The central objective of their campaign is the devastation of fundamental American principles, such as freedom of expression -- in particular, the right to freely practice one's religious faith according to the dictates of individual conscience. In our fight against Islamist fundamentalism, we ought to hold on to these core American values more passionately than ever. A cultural center that would educate Muslims and others about the moderate and deeply tolerant history of true Islamic principles could serve as a powerful symbol of America's historic and essential commitment to religious freedom.

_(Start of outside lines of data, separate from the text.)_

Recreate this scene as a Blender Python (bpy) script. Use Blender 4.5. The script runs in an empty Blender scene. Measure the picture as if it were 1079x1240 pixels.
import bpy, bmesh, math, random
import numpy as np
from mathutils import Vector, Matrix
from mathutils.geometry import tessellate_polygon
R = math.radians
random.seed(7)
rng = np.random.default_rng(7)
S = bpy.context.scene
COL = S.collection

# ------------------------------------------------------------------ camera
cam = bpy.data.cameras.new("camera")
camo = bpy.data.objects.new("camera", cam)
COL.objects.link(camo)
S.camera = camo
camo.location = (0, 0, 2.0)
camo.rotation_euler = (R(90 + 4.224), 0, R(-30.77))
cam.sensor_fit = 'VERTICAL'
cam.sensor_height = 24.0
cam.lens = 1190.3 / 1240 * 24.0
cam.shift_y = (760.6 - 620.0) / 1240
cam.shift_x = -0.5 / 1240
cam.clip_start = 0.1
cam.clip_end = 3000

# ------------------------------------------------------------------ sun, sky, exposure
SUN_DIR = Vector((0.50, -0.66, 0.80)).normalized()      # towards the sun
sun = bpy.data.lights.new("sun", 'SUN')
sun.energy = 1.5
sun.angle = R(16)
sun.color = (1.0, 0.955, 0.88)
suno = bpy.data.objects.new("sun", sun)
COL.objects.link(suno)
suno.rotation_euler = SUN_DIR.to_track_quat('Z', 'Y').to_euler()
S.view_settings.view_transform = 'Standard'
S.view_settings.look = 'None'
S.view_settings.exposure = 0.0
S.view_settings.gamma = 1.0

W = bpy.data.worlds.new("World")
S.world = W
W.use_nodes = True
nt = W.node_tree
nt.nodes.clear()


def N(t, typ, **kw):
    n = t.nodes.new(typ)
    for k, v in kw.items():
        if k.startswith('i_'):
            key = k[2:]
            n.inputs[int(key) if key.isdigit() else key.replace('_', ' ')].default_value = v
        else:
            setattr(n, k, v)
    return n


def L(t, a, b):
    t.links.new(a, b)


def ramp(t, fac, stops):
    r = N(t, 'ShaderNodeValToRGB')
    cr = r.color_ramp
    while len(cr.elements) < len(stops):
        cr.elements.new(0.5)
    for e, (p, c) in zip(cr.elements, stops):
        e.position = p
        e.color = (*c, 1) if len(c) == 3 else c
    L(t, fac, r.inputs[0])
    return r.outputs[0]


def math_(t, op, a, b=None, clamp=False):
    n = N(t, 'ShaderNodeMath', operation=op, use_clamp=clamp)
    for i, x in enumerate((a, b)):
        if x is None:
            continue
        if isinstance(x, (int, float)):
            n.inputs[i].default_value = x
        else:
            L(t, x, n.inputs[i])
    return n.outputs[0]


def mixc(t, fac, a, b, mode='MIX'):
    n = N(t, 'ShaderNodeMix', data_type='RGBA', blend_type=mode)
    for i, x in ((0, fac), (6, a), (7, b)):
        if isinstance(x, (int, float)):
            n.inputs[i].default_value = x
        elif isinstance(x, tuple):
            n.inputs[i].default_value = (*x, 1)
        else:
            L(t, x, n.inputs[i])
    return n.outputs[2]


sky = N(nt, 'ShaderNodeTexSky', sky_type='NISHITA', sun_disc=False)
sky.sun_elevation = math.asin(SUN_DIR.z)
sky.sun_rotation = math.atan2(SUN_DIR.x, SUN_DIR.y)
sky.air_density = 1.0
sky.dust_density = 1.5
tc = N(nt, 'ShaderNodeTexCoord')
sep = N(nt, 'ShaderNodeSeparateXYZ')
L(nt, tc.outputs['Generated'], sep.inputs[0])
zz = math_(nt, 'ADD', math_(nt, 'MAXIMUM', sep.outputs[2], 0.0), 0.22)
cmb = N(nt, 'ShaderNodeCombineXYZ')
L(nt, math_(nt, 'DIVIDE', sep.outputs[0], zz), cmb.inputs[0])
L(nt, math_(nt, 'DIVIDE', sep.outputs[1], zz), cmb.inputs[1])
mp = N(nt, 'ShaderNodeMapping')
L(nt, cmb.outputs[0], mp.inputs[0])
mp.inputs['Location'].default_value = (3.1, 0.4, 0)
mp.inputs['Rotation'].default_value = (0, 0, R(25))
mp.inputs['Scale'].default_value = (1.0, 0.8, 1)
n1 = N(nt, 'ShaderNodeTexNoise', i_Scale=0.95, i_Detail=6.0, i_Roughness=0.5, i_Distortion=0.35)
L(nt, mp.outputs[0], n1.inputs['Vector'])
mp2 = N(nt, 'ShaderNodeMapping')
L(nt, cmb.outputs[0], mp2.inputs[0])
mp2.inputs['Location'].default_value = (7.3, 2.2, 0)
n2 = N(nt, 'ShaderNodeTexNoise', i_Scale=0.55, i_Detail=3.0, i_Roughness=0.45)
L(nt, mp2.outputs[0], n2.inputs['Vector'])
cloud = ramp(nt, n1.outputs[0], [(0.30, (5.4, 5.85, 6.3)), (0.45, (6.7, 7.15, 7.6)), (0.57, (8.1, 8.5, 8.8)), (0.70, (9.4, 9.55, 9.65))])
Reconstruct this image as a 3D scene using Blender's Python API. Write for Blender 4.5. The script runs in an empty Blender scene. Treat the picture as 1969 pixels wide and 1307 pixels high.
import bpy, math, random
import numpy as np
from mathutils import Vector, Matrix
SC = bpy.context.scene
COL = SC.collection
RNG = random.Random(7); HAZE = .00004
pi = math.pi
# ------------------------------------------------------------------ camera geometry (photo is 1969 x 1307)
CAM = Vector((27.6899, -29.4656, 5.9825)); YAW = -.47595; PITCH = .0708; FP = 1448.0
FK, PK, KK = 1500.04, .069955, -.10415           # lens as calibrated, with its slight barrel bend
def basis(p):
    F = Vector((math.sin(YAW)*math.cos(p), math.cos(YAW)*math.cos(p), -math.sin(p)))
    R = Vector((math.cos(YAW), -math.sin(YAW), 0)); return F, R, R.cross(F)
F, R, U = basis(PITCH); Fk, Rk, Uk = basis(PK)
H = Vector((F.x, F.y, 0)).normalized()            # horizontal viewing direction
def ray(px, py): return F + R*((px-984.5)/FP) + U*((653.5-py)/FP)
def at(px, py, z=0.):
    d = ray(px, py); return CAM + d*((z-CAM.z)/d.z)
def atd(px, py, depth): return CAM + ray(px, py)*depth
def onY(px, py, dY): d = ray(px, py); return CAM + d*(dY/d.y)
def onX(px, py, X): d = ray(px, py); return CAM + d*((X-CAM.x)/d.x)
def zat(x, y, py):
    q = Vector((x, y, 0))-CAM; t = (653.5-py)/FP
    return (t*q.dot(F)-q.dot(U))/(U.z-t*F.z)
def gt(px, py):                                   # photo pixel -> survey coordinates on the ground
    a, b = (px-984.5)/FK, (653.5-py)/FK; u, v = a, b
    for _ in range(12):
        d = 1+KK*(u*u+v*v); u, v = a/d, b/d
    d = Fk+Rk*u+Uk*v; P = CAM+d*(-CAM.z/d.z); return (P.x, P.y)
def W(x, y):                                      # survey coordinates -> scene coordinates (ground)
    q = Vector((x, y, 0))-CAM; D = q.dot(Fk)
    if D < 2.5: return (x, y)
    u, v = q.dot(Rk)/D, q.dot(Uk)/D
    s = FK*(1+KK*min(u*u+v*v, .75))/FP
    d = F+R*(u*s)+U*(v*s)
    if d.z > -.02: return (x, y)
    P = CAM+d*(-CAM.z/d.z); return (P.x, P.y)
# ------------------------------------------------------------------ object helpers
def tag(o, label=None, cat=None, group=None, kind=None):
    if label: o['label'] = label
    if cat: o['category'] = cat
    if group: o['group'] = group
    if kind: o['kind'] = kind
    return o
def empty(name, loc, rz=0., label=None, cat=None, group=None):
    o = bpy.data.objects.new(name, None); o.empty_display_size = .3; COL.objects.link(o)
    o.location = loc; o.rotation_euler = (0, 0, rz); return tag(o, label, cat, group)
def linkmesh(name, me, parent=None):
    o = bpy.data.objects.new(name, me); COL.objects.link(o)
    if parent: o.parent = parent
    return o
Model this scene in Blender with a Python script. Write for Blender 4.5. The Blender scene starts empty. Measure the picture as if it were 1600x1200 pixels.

As the daughter of two human rights advocates who have both paid a high price for their activism on behalf of freedom of expression in Iran, I know well how it is to watch your loved ones imprisoned, tortured, and humiliated in the name of some supposedly superior political ideology or religion. I recall vividly how much I wanted to disassociate myself from anything Islamic when I first arrived in the United States as a teenager. It was the uniquely American devotion to freedom that I gradually came to understand which allowed me, once again, to embrace the peaceful, beautiful aspects of my faith.

I will never forget the day that I landed at John F. Kennedy International Airport on September 28, 2001, and became a resident -- now a citizen -- of the United States. That day I was reborn in a land where I felt free and liberated. I remember the smile on my face when, at my new high school, I was posed a certain question for the first time: "Do you abide by any religion or faith?" I will never forget the glorious realization that struck me: I was free to choose my own answer. I was not forced to say that I was a true believer in some strict, harsh interpretation of Islam. Muslim or non-Muslim, I was going to be respected.

Sometimes I think back to my life in the Islamic Republic of Iran. I remember having to run away from the morality police in Tehran because my friends and I were wearing tight garments, loose scarves, or makeup. I remember a female officer of the morality police once telling me my "non-Islamic" appearance made me a source of shame not only for my family but for the entire Muslim nation of Iran. I recall giggling in the prayer room as our middle school principal supervised our prayer hours. I recall humming Backstreet Boys songs instead of uttering those mandatory prayers.

These experiences, and many others like them, are the foundation of why I believe the forceful deprivation or imposition of any religious practice only invites more extremism and ignorance into a society. Instead of waiting for autocratic Islamic governments such as those of Saudi Arabia and Iran to ease their discriminatory religious laws, the United States should continue to stand strong and stand out for its uncompromising commitment to religious freedom.

Let us not respond to Islamist fundamentalism with paranoia and a mirrored fundamentalist attitude. Never forgetting who we are at our best, let us set a model for the rest of the world. Let us remind ourselves and the world of our commitment to tolerance and the right to religious freedom for all those who seek to practice their faith without harming others. Let us believe that at the heart of Ground Zero there abides the true American spirit, founded on the inspiring ideals of a land in which freedom of expression is never to be compromised or undermined.

Azadeh Pourzand is a recent graduate of Harvard's Kennedy School of Government, where she was the Editor in Chief of the Women's Policy Journal.